A federal appeals court has reinstated a lawsuit that challenges activities of the centers for faith-based initiatives in the Department of Education and other U.S. agencies.
The centers are a key part of the Bush administration’s push to promote the inclusion of religious organizations in government social-services programs. President Bush used executive orders to introduce the central elements of that effort after Congress balked at his initiative in 2001.
On Jan. 13, a three-judge panel of the U.S. Court of Appeals for the 7th Circuit, in Chicago, ruled 2-1 that the Freedom From Religion Foundation has standing to challenge activities of the White House Office of Faith-based and Community Initiatives and the centers in various departments.
The Madison, Wis.-based foundation, representing its members as taxpayers, cited a series of government-funded conferences aimed at helping representatives of religious and community organizations apply for government grants. The suit contends that the conferences promote religious organizations over secular groups.

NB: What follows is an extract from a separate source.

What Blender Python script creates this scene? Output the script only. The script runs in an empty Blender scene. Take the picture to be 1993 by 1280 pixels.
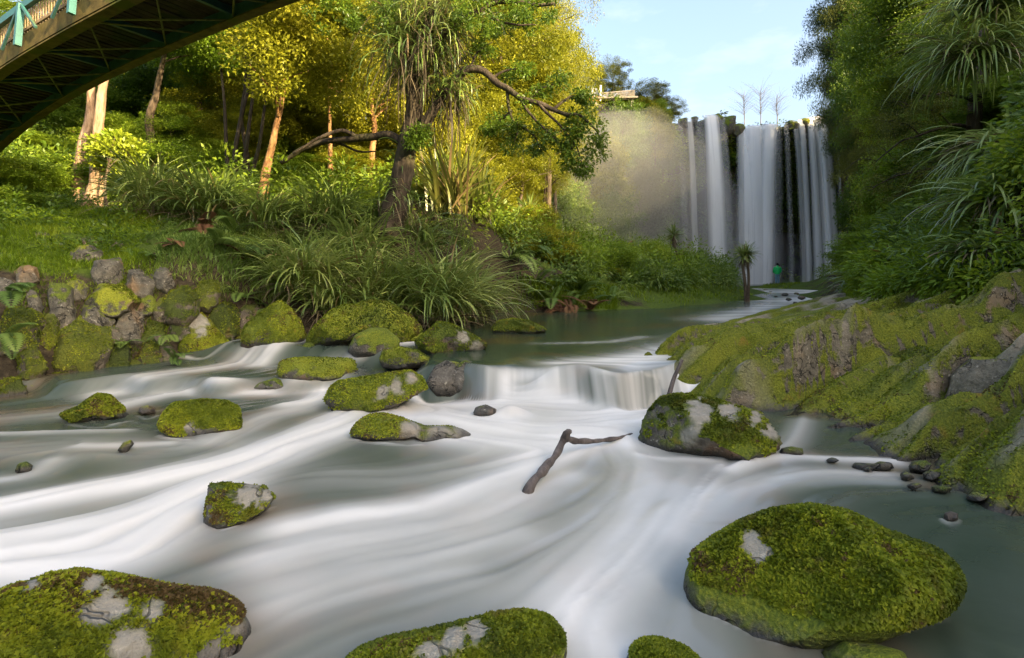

A federal district judge in Madison ruled that the taxpayers lacked standing to sue over the conferences because they couldn’t identify a specific government spending decision that had harmed them.
But the 7th Circuit panel ruled that taxpayers may sue over a violation of the First Amendment’s prohibition on a government establishment of religion, even if Congress hasn’t specifically allocated money for the challenged program or activity.
“Taxpayers have standing to challenge an executive-branch program, alleged to promote religion, that is financed by a congressional appropriation, even if the program was created entirely within the executive branch, as by presidential executive order,” U.S. Circuit Judge Richard A. Posner wrote in the opinion.
The court sent the case back to the U.S. District Court in Madison for the trial judge to consider the merits of the foundation’s claims.
The federal government was reviewing the decision, a spokesman for the Department of Justice said last week.
‘Not Entirely Frivolous’
Despite reinstating the lawsuit, Judge Posner expressed skepticism about the group’s “wordy, vague, and in places frivolous” complaint, which alleged that President Bush had violated the establishment clause by extolling the power of faith-based groups to aid in social services. Judge Posner noted that the district judge had rejected the suit’s challenge of a remark by then-Secretary of Education Rod Paige about “the power of faith to change lives.” That part of the ruling was not appealed.
But Judge Posner wrote in the opinion, “the complaint is not entirely frivolous, for it portrays the conferences organized by the various [faith-based] centers as propaganda vehicles for religion, and should this be proved one could not dismiss the possibility that the defendants are violating the establishment clause.”
Annie Laurie Gaylor, the Freedom From Religion Foundation’s co-founder, said in an interview that the ruling was a victory not just for her organization, “but for citizens for the right to contest unconstitutional actions by the executive branch.”
Ms. Gaylor said the group would now continue its legal campaign to “eradicate” the Bush administration’s faith-based initiative.
“The government is not a national endowment for churches and faith-based organizations … that are proselytizing with tax dollars,” she said.